Side 2 of Wild Orchids starts in the most gorgeous way: A rendition of the classic Patricia. And yes, the Exotica factor is surprisingly huge due to the jocular flute, the euphonious vibraphone sprinkles and the bossa nova groove. Apart from these elements, the song is pretty much a normal version of Patricia without any surprising extra. Will He Like Me? is nothing to speak of really, as it is just the usual schmaltzy Jazz standard. The only interesting tidbit is the main melody which is played on vibes. Bushi, Bushi adds the strongest Japanese flavor of all the tracks: a galloping 6/8 rhythm, wind chimes, pianos and vibes make this the more charming song compared to Sushi, as both are equally childish, but Sushi is the undecided one stylistically, whereas on Bushi, Bushi the style is consistent. No thumbs up from me, but a friendly recognition of its style.


Peg ‘O My Heart is again a surprisingly likeable version of Dean Martin‘s classic. The reliance on the vibraphone and the harmonica give it an interesting taste and somehow conjures the spirit of Milt Raskin‘s Kapu who came up with original pieces with the same instruments a few years prior in 1959. Now to a speedy song that will let your heart pump: Bird Train revives the Exotica spirit that seemed to be lost on most songs of side 2. Staccato rattles, a whole zoo of different birds and a bantering juxtaposition of crazy vibe grooves and a sustained accordion make this the most remarkable and different track on the album. It cannot get any faster than this. The gabba song for Exotica lovers. The final Wild Orchids ends the album on a slower note and another strong Exotica flavor with a gentle bongo groove, various mallet instruments, flutes and pianos before the album ends with the last sustain of the wind chimes. This is no euphoric piece but a more laidback song that evokes the feeling of contentment and loitering.


This album is a huge favorite of mine, and the two songs I usually dislike – The shuttling Havalah and the dull Will He Like Me? – aren‘t horribly bad after all. The first three tracks in a row, however, are fantastic, and you don‘t encounter an Exotica album everyday where this remarkable amount of soothing, interesting and stylistically successful material is sequentially featured. One of my most favorite vintage Exotica albums and a welcome result for its time, as it captures the mood of 1959 and transforms it to 1964. Well, what‘s 5 years? Quite much in terms of music trends in general and Exotica specifically, as there is no genre-defining Exotica record to be found in the 60‘s.

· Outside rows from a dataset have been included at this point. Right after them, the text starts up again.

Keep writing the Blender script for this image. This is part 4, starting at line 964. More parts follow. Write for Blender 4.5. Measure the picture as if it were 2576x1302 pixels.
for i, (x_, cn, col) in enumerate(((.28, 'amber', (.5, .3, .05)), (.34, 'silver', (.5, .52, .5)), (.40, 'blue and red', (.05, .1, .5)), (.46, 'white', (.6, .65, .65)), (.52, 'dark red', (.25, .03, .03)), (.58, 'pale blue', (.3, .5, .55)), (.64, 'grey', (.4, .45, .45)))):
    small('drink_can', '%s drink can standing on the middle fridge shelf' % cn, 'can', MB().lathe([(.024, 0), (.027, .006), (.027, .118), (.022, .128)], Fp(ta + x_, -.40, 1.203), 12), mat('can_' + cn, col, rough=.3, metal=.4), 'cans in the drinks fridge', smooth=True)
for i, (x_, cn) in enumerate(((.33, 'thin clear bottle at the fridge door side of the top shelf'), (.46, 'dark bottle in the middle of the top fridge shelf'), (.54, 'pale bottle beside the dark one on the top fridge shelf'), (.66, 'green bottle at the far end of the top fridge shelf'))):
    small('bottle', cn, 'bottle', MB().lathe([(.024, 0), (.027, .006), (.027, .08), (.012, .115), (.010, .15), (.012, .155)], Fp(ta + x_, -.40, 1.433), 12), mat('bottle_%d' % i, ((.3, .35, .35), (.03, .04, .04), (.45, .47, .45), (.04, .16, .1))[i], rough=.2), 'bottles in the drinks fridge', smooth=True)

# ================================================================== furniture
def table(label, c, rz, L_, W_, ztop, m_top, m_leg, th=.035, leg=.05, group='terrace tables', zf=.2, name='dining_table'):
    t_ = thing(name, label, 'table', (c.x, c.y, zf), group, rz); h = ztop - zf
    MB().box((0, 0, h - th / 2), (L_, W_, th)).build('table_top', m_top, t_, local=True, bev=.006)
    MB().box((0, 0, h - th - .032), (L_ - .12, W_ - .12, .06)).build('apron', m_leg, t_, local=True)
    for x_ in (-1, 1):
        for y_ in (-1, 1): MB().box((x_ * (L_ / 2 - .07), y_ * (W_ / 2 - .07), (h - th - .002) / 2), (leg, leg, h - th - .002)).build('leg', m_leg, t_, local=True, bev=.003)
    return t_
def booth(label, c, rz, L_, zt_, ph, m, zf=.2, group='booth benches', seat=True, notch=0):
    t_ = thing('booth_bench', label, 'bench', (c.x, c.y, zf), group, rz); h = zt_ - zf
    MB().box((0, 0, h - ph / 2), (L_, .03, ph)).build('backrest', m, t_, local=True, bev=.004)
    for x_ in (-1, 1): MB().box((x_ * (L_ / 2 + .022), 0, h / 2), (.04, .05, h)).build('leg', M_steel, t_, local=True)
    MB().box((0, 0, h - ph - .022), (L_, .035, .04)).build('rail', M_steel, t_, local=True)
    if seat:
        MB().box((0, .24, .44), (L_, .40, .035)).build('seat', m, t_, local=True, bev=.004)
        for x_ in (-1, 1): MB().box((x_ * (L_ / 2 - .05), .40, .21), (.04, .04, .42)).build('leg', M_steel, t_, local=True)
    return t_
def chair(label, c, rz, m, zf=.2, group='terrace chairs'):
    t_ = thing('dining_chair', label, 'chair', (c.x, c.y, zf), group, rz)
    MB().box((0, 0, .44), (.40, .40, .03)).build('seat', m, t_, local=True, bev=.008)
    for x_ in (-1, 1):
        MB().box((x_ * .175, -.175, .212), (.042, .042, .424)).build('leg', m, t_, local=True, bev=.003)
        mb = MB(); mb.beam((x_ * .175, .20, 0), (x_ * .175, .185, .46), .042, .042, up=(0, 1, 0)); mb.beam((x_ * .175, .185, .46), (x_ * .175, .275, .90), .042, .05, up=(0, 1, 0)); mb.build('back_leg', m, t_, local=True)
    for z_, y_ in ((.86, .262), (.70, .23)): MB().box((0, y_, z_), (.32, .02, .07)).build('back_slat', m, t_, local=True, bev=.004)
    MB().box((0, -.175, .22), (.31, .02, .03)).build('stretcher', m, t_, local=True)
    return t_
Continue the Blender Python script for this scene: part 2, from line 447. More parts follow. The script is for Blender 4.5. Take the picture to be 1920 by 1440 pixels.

Wild Orchids is a personal favorite of mine, not a considerable debut, so the album is another proof of the "50‘s yay, 60‘s nay" rule. Once more I am finding myself in my least favorite role, that of a beggar. There must be a possibility to release this gem a third time, right? I wouldn‘t even mind a digital-only release of a pristine master tape. I can only hope for the best, Wild Orchids would totally deserve it, as it is absolutely essential to me and is thus highly recommended. It‘s not worth $50, let alone $100, but that, in the end, is up to you.